Count the lines in the records below that contain the word "empty", and reply with only that number.

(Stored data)
•••
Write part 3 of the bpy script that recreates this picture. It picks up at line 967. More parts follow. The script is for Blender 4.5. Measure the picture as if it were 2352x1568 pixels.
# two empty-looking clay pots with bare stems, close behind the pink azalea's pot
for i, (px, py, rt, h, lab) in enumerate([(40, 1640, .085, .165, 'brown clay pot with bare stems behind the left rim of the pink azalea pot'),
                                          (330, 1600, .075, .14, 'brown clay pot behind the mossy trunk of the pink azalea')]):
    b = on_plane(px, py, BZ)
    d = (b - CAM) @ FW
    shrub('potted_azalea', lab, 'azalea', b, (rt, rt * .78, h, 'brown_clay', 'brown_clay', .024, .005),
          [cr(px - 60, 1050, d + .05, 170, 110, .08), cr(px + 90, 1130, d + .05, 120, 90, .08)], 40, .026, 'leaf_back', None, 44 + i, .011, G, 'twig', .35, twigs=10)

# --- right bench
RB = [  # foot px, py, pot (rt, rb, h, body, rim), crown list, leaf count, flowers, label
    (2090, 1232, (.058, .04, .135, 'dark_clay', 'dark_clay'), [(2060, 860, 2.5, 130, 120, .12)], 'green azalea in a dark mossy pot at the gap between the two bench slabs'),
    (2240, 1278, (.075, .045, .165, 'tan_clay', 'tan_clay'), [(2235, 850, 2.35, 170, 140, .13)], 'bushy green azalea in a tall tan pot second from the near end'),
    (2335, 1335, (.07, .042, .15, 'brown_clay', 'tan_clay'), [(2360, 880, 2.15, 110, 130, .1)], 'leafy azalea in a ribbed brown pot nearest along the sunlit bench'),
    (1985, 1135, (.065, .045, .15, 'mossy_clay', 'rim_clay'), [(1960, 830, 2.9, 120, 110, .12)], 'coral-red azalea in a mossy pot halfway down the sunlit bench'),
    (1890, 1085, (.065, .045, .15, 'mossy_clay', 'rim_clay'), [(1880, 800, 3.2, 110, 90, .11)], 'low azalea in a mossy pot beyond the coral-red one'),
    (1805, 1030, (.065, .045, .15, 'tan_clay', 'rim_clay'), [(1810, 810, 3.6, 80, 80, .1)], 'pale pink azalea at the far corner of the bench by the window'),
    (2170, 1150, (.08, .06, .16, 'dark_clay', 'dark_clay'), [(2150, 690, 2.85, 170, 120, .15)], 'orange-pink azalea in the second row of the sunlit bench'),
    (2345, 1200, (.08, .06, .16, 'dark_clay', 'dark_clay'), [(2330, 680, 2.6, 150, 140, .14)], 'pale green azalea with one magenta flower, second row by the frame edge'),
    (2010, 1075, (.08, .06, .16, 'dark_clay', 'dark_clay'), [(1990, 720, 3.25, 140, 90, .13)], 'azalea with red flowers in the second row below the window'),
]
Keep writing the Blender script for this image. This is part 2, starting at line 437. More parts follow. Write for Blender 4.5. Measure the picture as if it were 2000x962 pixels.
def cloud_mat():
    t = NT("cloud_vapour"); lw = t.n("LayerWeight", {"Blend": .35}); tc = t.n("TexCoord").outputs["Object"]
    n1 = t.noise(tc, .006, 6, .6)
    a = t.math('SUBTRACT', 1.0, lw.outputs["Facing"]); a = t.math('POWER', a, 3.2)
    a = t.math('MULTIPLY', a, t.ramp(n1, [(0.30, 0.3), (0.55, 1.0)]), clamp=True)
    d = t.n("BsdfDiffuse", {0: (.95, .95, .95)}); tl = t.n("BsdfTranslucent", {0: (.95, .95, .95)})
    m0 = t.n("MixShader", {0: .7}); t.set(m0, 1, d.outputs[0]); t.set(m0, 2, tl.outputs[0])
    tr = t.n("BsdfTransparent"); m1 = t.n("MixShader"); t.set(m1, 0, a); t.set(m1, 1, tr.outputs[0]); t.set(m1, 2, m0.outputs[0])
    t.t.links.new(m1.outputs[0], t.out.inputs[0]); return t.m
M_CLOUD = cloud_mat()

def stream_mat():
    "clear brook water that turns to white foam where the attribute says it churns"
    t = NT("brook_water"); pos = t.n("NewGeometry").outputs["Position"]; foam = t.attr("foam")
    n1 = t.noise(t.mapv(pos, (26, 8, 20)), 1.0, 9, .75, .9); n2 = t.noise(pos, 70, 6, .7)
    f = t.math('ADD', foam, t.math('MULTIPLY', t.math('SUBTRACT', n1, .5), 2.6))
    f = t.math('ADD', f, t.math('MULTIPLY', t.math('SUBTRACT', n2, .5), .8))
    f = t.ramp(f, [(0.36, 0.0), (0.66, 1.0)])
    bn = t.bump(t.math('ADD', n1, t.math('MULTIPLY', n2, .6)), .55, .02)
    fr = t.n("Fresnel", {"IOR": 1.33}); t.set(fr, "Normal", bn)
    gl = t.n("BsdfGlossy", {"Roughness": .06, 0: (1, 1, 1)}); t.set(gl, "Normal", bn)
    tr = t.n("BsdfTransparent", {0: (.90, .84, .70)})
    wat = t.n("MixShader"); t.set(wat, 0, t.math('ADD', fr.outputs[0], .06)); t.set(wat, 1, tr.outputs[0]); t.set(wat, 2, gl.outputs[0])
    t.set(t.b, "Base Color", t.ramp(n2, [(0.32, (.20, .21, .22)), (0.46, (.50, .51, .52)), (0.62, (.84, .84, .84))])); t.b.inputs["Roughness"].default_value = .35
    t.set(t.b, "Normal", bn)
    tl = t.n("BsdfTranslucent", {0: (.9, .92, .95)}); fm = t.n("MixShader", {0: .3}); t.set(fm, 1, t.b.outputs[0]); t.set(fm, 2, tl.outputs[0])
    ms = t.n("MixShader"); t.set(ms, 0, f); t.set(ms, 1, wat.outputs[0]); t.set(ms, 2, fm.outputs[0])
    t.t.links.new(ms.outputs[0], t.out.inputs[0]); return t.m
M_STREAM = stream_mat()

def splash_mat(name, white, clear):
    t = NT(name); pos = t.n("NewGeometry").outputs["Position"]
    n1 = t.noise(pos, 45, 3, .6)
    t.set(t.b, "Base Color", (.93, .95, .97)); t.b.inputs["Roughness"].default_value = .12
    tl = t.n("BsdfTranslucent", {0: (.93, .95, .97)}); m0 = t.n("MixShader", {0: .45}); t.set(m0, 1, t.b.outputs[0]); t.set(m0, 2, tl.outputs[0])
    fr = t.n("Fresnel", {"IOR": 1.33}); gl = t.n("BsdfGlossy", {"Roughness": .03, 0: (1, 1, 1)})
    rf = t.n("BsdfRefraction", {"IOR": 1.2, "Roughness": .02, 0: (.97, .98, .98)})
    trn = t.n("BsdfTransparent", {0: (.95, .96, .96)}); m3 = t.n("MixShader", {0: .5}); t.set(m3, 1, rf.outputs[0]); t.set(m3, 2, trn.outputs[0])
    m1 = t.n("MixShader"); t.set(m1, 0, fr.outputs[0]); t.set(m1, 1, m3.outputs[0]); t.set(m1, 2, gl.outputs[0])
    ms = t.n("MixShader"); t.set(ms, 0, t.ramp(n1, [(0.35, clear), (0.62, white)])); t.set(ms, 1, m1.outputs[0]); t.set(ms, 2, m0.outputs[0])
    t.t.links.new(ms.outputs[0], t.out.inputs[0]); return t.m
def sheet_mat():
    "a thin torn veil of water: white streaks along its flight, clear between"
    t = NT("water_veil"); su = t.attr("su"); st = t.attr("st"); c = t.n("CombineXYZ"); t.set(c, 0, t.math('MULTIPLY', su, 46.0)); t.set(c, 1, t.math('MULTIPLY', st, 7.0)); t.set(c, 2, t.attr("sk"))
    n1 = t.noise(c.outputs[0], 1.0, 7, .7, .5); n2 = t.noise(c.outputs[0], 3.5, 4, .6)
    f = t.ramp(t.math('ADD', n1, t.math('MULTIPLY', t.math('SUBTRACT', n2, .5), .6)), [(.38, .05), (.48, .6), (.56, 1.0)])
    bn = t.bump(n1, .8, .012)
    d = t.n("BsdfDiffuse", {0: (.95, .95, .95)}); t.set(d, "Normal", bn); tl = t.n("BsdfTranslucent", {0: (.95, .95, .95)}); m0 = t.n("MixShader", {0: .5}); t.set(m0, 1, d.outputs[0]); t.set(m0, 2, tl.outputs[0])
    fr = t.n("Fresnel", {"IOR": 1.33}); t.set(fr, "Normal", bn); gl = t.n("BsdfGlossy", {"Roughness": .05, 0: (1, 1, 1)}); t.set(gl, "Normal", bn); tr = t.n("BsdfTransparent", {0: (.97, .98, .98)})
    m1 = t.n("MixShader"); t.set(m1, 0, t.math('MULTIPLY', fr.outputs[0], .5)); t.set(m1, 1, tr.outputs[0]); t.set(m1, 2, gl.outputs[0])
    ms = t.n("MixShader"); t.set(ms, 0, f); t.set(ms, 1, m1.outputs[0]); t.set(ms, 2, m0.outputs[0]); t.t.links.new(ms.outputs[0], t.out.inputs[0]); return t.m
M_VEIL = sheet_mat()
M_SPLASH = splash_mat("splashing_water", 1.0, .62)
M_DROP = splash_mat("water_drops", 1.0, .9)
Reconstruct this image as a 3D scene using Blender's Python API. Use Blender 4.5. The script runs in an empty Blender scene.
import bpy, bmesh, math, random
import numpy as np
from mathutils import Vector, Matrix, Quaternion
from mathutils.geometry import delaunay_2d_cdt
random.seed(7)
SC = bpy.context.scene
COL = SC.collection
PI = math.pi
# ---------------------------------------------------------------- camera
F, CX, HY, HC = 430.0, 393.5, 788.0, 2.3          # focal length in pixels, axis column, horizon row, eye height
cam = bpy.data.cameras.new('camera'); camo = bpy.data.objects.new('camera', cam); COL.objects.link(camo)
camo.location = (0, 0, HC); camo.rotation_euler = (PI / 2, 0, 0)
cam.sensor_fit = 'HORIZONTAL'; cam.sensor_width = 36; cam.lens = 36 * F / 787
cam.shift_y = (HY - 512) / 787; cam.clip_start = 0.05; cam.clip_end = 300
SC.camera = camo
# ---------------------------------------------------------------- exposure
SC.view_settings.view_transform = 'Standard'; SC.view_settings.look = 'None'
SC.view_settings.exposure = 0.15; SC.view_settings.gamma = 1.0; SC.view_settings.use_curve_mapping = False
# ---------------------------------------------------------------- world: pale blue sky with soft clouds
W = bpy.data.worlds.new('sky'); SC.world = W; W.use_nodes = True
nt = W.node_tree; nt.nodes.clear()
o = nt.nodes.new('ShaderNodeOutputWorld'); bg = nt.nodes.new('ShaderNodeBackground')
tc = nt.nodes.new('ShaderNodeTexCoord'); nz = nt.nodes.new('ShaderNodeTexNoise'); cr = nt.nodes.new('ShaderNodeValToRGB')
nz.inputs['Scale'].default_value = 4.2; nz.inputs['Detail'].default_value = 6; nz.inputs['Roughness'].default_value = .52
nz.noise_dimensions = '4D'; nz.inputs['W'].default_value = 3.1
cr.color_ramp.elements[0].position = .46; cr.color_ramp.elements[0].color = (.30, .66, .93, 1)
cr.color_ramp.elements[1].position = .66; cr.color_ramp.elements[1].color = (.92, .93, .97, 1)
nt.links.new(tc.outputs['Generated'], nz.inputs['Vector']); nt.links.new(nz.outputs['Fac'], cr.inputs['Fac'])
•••
(TASK ANSWER) 2